• Direction: Write the material out again exactly as it stands.

• Material provided:
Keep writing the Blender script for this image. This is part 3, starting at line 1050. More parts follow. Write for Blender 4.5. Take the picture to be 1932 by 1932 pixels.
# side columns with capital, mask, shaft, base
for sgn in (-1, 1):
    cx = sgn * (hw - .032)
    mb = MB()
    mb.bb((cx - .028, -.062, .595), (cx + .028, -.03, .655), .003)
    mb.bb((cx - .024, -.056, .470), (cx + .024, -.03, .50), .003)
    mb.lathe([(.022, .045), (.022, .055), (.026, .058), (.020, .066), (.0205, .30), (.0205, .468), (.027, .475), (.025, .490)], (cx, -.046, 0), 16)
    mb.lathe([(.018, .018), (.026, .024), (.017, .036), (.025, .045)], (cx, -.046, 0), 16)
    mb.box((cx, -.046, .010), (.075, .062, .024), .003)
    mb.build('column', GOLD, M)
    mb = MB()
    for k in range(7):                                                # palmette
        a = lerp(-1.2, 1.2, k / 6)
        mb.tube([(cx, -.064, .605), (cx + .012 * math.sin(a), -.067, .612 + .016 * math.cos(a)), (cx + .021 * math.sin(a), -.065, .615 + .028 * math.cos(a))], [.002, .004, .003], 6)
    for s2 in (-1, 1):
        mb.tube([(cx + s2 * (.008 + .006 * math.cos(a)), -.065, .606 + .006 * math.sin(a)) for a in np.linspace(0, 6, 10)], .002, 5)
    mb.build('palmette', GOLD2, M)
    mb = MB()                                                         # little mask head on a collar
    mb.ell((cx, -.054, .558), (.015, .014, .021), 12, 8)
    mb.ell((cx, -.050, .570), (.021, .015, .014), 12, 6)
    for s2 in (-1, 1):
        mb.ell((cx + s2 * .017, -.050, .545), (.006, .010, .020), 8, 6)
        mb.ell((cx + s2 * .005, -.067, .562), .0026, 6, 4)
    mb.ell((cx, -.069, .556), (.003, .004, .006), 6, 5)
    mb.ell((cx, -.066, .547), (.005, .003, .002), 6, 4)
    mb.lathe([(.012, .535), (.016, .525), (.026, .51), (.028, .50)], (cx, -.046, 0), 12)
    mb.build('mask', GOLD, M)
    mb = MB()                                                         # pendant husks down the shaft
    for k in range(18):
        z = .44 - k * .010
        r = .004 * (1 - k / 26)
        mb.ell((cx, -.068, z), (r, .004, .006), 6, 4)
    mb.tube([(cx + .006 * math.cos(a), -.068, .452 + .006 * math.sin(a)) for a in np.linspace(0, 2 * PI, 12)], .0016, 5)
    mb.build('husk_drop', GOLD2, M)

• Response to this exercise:
Keep writing the Blender script for this image. This is part 3, starting at line 1050. More parts follow. Write for Blender 4.5. Take the picture to be 1932 by 1932 pixels.
# side columns with capital, mask, shaft, base
for sgn in (-1, 1):
    cx = sgn * (hw - .032)
    mb = MB()
    mb.bb((cx - .028, -.062, .595), (cx + .028, -.03, .655), .003)
    mb.bb((cx - .024, -.056, .470), (cx + .024, -.03, .50), .003)
    mb.lathe([(.022, .045), (.022, .055), (.026, .058), (.020, .066), (.0205, .30), (.0205, .468), (.027, .475), (.025, .490)], (cx, -.046, 0), 16)
    mb.lathe([(.018, .018), (.026, .024), (.017, .036), (.025, .045)], (cx, -.046, 0), 16)
    mb.box((cx, -.046, .010), (.075, .062, .024), .003)
    mb.build('column', GOLD, M)
    mb = MB()
    for k in range(7):                                                # palmette
        a = lerp(-1.2, 1.2, k / 6)
        mb.tube([(cx, -.064, .605), (cx + .012 * math.sin(a), -.067, .612 + .016 * math.cos(a)), (cx + .021 * math.sin(a), -.065, .615 + .028 * math.cos(a))], [.002, .004, .003], 6)
    for s2 in (-1, 1):
        mb.tube([(cx + s2 * (.008 + .006 * math.cos(a)), -.065, .606 + .006 * math.sin(a)) for a in np.linspace(0, 6, 10)], .002, 5)
    mb.build('palmette', GOLD2, M)
    mb = MB()                                                         # little mask head on a collar
    mb.ell((cx, -.054, .558), (.015, .014, .021), 12, 8)
    mb.ell((cx, -.050, .570), (.021, .015, .014), 12, 6)
    for s2 in (-1, 1):
        mb.ell((cx + s2 * .017, -.050, .545), (.006, .010, .020), 8, 6)
        mb.ell((cx + s2 * .005, -.067, .562), .0026, 6, 4)
    mb.ell((cx, -.069, .556), (.003, .004, .006), 6, 5)
    mb.ell((cx, -.066, .547), (.005, .003, .002), 6, 4)
    mb.lathe([(.012, .535), (.016, .525), (.026, .51), (.028, .50)], (cx, -.046, 0), 12)
    mb.build('mask', GOLD, M)
    mb = MB()                                                         # pendant husks down the shaft
    for k in range(18):
        z = .44 - k * .010
        r = .004 * (1 - k / 26)
        mb.ell((cx, -.068, z), (r, .004, .006), 6, 4)
    mb.tube([(cx + .006 * math.cos(a), -.068, .452 + .006 * math.sin(a)) for a in np.linspace(0, 2 * PI, 12)], .0016, 5)
    mb.build('husk_drop', GOLD2, M)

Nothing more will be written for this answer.